A atuação política posterior de Sergio Moro e Deltan Dallagnol, que foram eleitos senador e deputado federal, respectivamente, também afetaram o legado da operação, avalia Bertolini. “Algumas questões acabam prejudicando a própria Lava Jato, como o procurador do outdoor (o procurador Diogo Castor de Mattos, que confessou ter custeado um outdoor em homenagem à operação), e a participação política de alguns membros da Lava jato. Acho que isso trouxe prejuízos para o legado.”
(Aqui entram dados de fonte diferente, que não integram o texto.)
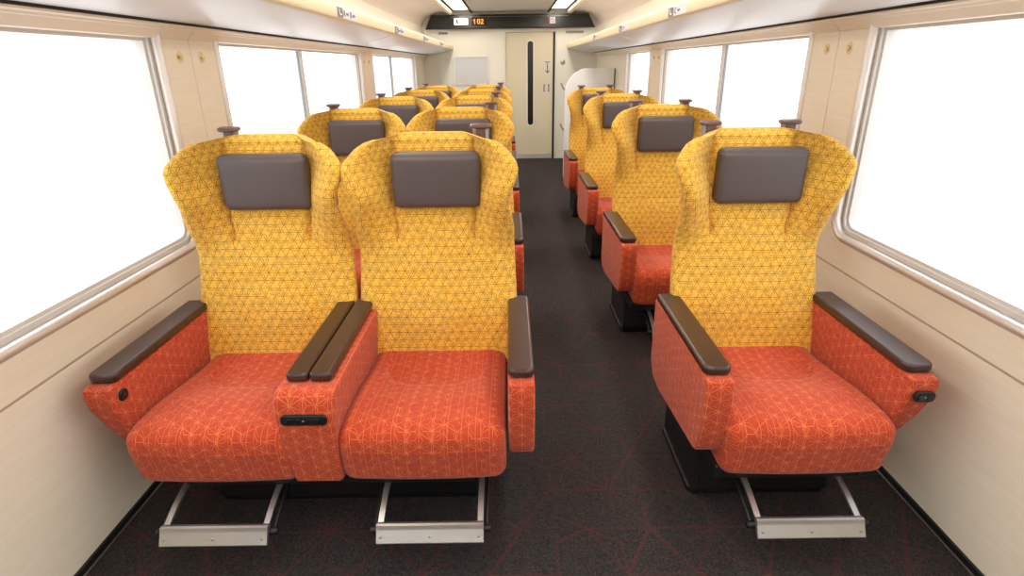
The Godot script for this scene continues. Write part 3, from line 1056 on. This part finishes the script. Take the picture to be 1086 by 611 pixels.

Deputada federal e presidente nacional do PT, Gleisi Hoffmann destaca os supostos prejuízos e disse que a operação “por pouco não reinstaurou a ditadura no país”. “A Lava Jato custou ao país a destruição do estratégico setor de exportação de serviços, engenharia, óleo e gás, a condenação de 4 milhões de pessoas ao desemprego e incalculável prejuízo à economia do país”, afirma. “A herança política da Lava Jato foi a eleição de um presidente de extrema-direita em 2018, que por pouco não reinstaurou a ditadura no país. Sua herança institucional foi o descrédito nas instituições, especialmente do Ministério Público e do Judiciário, que hoje se esforçam para reconstruí-la.”